Sue Perkins had a honeycomb orgasm. Kimberley made a stunning honeycomb for the topping for her trifle – and Sue Perkins loved it. And I mean, loved it. Her eyes widened, her mouth went slackjaw… Perkins went to a happy, happy place.
Christine’s dominatrix style baking. Last time, I mentioned how starey Christine was. Not only was she Star Baker this week, congrats all round, but she has revealed her own style of baking… the dominatrix style. ‘Over whipping’, the suspicious brandy snap mould which, as someone highlighted on Twitter, looked like an ornament you would place in an orifice (a butt plug to be crude) and the very creepy wink. Whatever works for you Christine, keep up the dominatrix baking because it got you poll position!
Petit fours. The best thing ever invented. 24 miniatures cakes and biscuits. The idea of stilton and quince biscuits, amazing! Millionaire shortbreads, yes please! Becca’s berry bursts with the perfect mini macroons, GOOD LORD YES. Bring me a silver platter and feed them all to me like a Roman empress.

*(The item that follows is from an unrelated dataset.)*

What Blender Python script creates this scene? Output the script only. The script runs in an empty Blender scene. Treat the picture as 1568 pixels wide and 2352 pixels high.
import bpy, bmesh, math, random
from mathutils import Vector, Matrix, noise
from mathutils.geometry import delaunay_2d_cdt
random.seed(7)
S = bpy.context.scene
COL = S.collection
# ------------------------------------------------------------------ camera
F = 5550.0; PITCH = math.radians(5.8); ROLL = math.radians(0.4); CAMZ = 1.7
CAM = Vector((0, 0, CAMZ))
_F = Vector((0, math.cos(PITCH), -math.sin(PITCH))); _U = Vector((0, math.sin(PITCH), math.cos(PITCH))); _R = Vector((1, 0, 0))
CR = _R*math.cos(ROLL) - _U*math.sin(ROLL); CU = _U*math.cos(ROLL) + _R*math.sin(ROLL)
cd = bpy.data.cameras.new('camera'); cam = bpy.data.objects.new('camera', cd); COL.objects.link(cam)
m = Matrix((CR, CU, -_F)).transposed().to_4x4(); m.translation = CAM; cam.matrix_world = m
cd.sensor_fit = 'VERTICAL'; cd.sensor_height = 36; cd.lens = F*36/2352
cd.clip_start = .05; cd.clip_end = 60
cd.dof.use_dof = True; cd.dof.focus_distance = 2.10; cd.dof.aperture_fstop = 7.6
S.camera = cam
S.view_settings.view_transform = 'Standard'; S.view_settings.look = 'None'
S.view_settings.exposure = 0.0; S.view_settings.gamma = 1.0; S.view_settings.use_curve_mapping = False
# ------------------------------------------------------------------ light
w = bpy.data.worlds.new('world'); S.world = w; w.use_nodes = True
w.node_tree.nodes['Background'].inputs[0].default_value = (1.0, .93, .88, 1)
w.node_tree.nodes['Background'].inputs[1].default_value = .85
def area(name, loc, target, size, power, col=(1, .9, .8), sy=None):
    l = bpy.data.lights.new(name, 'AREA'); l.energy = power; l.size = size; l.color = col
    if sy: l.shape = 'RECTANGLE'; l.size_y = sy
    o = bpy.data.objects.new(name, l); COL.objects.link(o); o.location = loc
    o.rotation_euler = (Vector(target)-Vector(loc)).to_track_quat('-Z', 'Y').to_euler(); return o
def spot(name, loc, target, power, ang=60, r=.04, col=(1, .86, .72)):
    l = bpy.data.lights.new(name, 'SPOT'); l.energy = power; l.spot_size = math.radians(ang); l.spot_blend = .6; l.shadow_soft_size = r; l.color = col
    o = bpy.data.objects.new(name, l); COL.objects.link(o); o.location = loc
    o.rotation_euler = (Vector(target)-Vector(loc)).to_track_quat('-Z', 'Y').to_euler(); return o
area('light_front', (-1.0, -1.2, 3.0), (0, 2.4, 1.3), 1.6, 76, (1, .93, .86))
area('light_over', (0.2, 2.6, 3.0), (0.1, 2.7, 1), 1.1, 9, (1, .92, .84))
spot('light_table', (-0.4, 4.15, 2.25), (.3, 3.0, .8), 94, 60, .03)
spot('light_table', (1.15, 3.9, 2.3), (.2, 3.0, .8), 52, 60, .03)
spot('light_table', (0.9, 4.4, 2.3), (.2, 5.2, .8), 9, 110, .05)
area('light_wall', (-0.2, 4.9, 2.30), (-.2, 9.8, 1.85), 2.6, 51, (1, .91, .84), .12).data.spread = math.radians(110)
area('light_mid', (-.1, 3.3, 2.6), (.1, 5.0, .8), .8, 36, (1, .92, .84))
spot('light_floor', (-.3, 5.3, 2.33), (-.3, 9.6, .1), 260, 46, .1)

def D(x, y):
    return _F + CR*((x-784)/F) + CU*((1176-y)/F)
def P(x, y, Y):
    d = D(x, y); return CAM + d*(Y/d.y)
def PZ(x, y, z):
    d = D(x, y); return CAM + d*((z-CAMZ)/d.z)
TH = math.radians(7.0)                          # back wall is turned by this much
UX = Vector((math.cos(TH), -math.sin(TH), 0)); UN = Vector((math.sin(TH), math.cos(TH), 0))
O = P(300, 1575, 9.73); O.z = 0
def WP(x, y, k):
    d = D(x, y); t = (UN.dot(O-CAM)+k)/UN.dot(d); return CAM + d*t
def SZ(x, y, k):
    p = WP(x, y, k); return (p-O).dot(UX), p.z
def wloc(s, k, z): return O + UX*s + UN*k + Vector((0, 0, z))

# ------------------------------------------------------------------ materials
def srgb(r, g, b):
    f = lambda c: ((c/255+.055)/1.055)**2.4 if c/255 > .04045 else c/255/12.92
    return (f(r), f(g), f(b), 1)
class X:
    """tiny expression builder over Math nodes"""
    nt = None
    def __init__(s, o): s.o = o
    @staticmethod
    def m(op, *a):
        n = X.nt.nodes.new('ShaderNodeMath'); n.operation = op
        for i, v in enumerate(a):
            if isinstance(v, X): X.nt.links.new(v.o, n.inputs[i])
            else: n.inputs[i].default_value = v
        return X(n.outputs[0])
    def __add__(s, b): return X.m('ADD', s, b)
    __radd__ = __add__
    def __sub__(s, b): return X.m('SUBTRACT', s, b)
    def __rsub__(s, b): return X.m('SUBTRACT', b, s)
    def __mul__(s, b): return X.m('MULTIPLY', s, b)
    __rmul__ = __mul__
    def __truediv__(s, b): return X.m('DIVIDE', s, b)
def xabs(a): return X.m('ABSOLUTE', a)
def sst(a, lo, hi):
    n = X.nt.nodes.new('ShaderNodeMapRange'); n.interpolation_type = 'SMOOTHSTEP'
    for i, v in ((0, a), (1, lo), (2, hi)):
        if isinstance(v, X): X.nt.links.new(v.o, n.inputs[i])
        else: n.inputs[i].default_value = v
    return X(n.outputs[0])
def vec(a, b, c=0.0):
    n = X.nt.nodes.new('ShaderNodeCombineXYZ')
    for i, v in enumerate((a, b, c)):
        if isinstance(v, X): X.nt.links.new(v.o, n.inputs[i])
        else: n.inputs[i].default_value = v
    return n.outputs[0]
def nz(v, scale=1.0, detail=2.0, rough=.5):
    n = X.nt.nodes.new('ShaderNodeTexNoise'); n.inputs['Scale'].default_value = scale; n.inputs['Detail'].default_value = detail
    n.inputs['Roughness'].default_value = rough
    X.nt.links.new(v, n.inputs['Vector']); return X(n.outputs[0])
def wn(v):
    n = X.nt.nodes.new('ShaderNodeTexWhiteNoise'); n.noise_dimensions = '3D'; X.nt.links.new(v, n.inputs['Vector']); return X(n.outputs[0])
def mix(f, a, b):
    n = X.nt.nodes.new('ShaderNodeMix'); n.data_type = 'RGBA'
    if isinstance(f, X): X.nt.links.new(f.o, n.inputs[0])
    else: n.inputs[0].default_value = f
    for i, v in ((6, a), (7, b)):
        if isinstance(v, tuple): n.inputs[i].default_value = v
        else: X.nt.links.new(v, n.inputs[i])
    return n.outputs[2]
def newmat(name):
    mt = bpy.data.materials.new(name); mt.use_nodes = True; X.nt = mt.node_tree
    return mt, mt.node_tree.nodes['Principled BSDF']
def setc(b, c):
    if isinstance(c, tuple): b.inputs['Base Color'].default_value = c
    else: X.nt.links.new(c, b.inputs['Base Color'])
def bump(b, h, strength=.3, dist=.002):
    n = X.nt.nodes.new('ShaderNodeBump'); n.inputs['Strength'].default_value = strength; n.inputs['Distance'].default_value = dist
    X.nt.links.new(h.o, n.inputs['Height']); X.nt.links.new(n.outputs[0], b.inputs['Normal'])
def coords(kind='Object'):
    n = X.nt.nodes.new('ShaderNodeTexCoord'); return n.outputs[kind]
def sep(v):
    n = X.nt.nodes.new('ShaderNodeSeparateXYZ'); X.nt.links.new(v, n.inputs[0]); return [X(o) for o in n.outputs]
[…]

MacaROON or macaRON. I would say macaroon. But does this make me common? Hollywood – macaRON, Bezza – macaRON… towards the end Mel and Sue – macaRON. Me… maca…ROOOOOON?
Double bake off eviction. We knew it would happen soon, and Mark and Deborah just had the worst weekends that the marquee has ever seen.
Jessica’s Hot Favourite Week 3: Once again, I’m going for Ruby. Her trifle was a taste of paradise, her isles flottantes were like clouds on a beautiful pool of creamy goodness and despite winging it (as she had first year Philosophy exams), she aced the petit fours. A+.
Who’s going to be pied off next week? Howard, Howard, Howard. The pure fact that #poorhoward was trending on Twitter is an indication that perhaps he might not last so long. I live in hope, but I fear it might be one too many catastrophic baking disasters.

I don't think Howard can handle the pressure (oven) next week...
And that is it for another week! I’m excited for pie week, I’m hoping for a good star-gazey pie from someone. Who will make rough puff or proper puff? Who knows the difference between shortcrust and filo? Will Christine pray to gods of crispiness? Only time will tell – until next Tuesday, have fun baking!